**Aim**. Your task is to extract every line from the material below exactly.

**Information shown**.
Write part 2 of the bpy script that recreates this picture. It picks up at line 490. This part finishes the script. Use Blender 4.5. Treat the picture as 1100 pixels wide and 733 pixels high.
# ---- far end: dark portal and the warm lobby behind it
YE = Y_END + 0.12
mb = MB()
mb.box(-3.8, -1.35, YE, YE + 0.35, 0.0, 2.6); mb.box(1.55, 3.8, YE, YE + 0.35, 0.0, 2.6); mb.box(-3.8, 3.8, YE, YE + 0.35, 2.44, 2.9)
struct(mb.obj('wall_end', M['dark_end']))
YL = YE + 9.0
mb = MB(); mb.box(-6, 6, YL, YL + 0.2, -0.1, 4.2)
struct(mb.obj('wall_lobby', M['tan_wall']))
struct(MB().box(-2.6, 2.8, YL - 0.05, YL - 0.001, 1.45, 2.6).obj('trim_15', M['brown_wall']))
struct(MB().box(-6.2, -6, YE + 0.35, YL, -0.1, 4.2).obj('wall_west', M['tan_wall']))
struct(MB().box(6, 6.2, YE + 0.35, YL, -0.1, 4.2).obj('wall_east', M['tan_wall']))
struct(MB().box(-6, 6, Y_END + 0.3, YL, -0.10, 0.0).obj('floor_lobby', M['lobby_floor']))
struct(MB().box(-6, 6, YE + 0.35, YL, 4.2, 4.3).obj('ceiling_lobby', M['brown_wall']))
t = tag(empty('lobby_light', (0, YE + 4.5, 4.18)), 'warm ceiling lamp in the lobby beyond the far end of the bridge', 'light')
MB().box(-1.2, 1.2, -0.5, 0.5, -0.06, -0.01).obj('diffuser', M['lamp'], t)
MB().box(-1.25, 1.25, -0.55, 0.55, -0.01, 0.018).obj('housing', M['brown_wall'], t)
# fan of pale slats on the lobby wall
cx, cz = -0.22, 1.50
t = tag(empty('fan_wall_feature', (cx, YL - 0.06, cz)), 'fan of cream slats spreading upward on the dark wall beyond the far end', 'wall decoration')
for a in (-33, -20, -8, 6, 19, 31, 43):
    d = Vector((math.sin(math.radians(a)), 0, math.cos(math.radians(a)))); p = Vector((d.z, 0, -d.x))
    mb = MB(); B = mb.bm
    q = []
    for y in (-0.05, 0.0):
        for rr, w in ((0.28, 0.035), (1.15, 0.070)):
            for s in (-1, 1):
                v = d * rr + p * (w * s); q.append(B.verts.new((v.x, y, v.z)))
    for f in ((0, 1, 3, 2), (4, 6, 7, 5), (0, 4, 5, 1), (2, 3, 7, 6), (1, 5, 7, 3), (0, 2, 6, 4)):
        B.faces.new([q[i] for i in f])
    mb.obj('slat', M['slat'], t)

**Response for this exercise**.
Write part 2 of the bpy script that recreates this picture. It picks up at line 490. This part finishes the script. Use Blender 4.5. Treat the picture as 1100 pixels wide and 733 pixels high.
# ---- far end: dark portal and the warm lobby behind it
YE = Y_END + 0.12
mb = MB()
mb.box(-3.8, -1.35, YE, YE + 0.35, 0.0, 2.6); mb.box(1.55, 3.8, YE, YE + 0.35, 0.0, 2.6); mb.box(-3.8, 3.8, YE, YE + 0.35, 2.44, 2.9)
struct(mb.obj('wall_end', M['dark_end']))
YL = YE + 9.0
mb = MB(); mb.box(-6, 6, YL, YL + 0.2, -0.1, 4.2)
struct(mb.obj('wall_lobby', M['tan_wall']))
struct(MB().box(-2.6, 2.8, YL - 0.05, YL - 0.001, 1.45, 2.6).obj('trim_15', M['brown_wall']))
struct(MB().box(-6.2, -6, YE + 0.35, YL, -0.1, 4.2).obj('wall_west', M['tan_wall']))
struct(MB().box(6, 6.2, YE + 0.35, YL, -0.1, 4.2).obj('wall_east', M['tan_wall']))
struct(MB().box(-6, 6, Y_END + 0.3, YL, -0.10, 0.0).obj('floor_lobby', M['lobby_floor']))
struct(MB().box(-6, 6, YE + 0.35, YL, 4.2, 4.3).obj('ceiling_lobby', M['brown_wall']))
t = tag(empty('lobby_light', (0, YE + 4.5, 4.18)), 'warm ceiling lamp in the lobby beyond the far end of the bridge', 'light')
MB().box(-1.2, 1.2, -0.5, 0.5, -0.06, -0.01).obj('diffuser', M['lamp'], t)
MB().box(-1.25, 1.25, -0.55, 0.55, -0.01, 0.018).obj('housing', M['brown_wall'], t)
# fan of pale slats on the lobby wall
cx, cz = -0.22, 1.50
t = tag(empty('fan_wall_feature', (cx, YL - 0.06, cz)), 'fan of cream slats spreading upward on the dark wall beyond the far end', 'wall decoration')
for a in (-33, -20, -8, 6, 19, 31, 43):
    d = Vector((math.sin(math.radians(a)), 0, math.cos(math.radians(a)))); p = Vector((d.z, 0, -d.x))
    mb = MB(); B = mb.bm
    q = []
    for y in (-0.05, 0.0):
        for rr, w in ((0.28, 0.035), (1.15, 0.070)):
            for s in (-1, 1):
                v = d * rr + p * (w * s); q.append(B.verts.new((v.x, y, v.z)))
    for f in ((0, 1, 3, 2), (4, 6, 7, 5), (0, 4, 5, 1), (2, 3, 7, 6), (1, 5, 7, 3), (0, 2, 6, 4)):
        B.faces.new([q[i] for i in f])
    mb.obj('slat', M['slat'], t)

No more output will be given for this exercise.